Apparently the shares for Kingfisher Airlines just recently sunk this week after a decision to seek up to $1 billion to pare high debt. Kingfisher, which is currently the second largest private airline in all of India, said in a recent statement that it would riase up to $250 million through Global Depository Receipts.

Right now Kingfisher Airlines actually operates some 66 planes. The company plans to also raise $106 million through domestic share offerings in the next four months. On top of all of this, United Breweries, which is the company that controls the airline, will convert loans of around 6.5 billion rupees to Kingfisher into preference shares.

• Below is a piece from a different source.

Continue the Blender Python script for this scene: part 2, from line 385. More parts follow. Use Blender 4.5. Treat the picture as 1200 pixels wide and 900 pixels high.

This big announcement comes just following a resolution approved by the board to issue fresh capital to the airline. This capital was going to be given by way of preference shares, equity shares and GDRs.

Just like many other global carriers, Kingfisher has been in the red for much of 2010. They reported a net loss of some 1.87 rupees for the June quarter. However, the airline is expecting a reversal of its bad luck come the second half of the year.

The Center of Asia Pacific Aviation, however, has warned that he biggest obstacle to this turnaround is the airline’s $1.5 billion debt mountain. Interest payments presently total about a fifth of all costs to running the airline.

The airline went on to employee Citibank, Morgan Stanlye, UBS, and CLSA to oversee the restructuring of the company. However some experts say that it is going to take more than that for this airline to stay afloat.